Otro tanto se puede decir del liberal Horacio Serpa. De ese Serpa impetuoso de hace veinte años, representante del entonces todopoderoso Partido Liberal, el mismo que hablaba de justicia social y de equidad, no nos queda mucho. Nunca pudo llegar a la Presidencia porque el país siempre le cobró su lealtad al gobierno Samper, quien nos sometió a la tesis de que él no tenía la culpa de que a su campaña hubiera entrado dinero del narcotráfico porque había sido a sus espaldas. La política se fue olvidando de él hasta el punto de que hoy su ascendencia en el Partido Liberal es mínima y su poder está reducido a Santander.

Ni Gaviria, ni Samper, ni Uribe, quien gobernó con más de la mitad del liberalismo, lograron imponer sus tesis de justicia social y de equidad. En estos veinte años, por el contrario, nos hemos convertido en el país de mayor inequidad en el continente, según la revista The Economist, y el liberalismo se convirtió en el vehículo predilecto del narcoparamilitarismo para llegar al Congreso y a la política, como de hecho también le sucedió al conservatismo en estos últimos años. Ahora el partido de Serpa de hace veinte años no es sino una minoría dentro de la Unidad Nacional.

No pretendo aguar la fiesta de la celebración de los veinte años de la Constitución del 91, porque son muchas las cosas buenas que nos ha dejado esta Carta, comenzando por herramientas como la tutela, por instituciones como la Fiscalía, por una cultura política más democrática sustentada en el respeto a las minorías.
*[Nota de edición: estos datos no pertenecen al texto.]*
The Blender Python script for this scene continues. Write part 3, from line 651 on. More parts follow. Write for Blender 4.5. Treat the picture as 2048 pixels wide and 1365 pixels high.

Pero lo que les pasó a estos tres firmantes de la Carta refleja en el fondo cómo bajo estos avances hay retrocesos que lamentar.

Nos estamos quedando sin partidos y cada vez estamos más expuestos a experiencias caudillistas de corte personalista y populista; a candidatos por firmas que no están respaldados por partidos, sino por sus egos. Hace veinte años ni a Serpa, ni a Navarro, ni a Álvaro Gómez se les habría pasado por la mente que sus partidos estarían así de vaciados.

La Constitución del 91 acabó con el bipartidismo en buena hora, pero desde entonces no hemos podido recomponer democráticamente nuestro mapa político. Y sin partidos no hay democracia.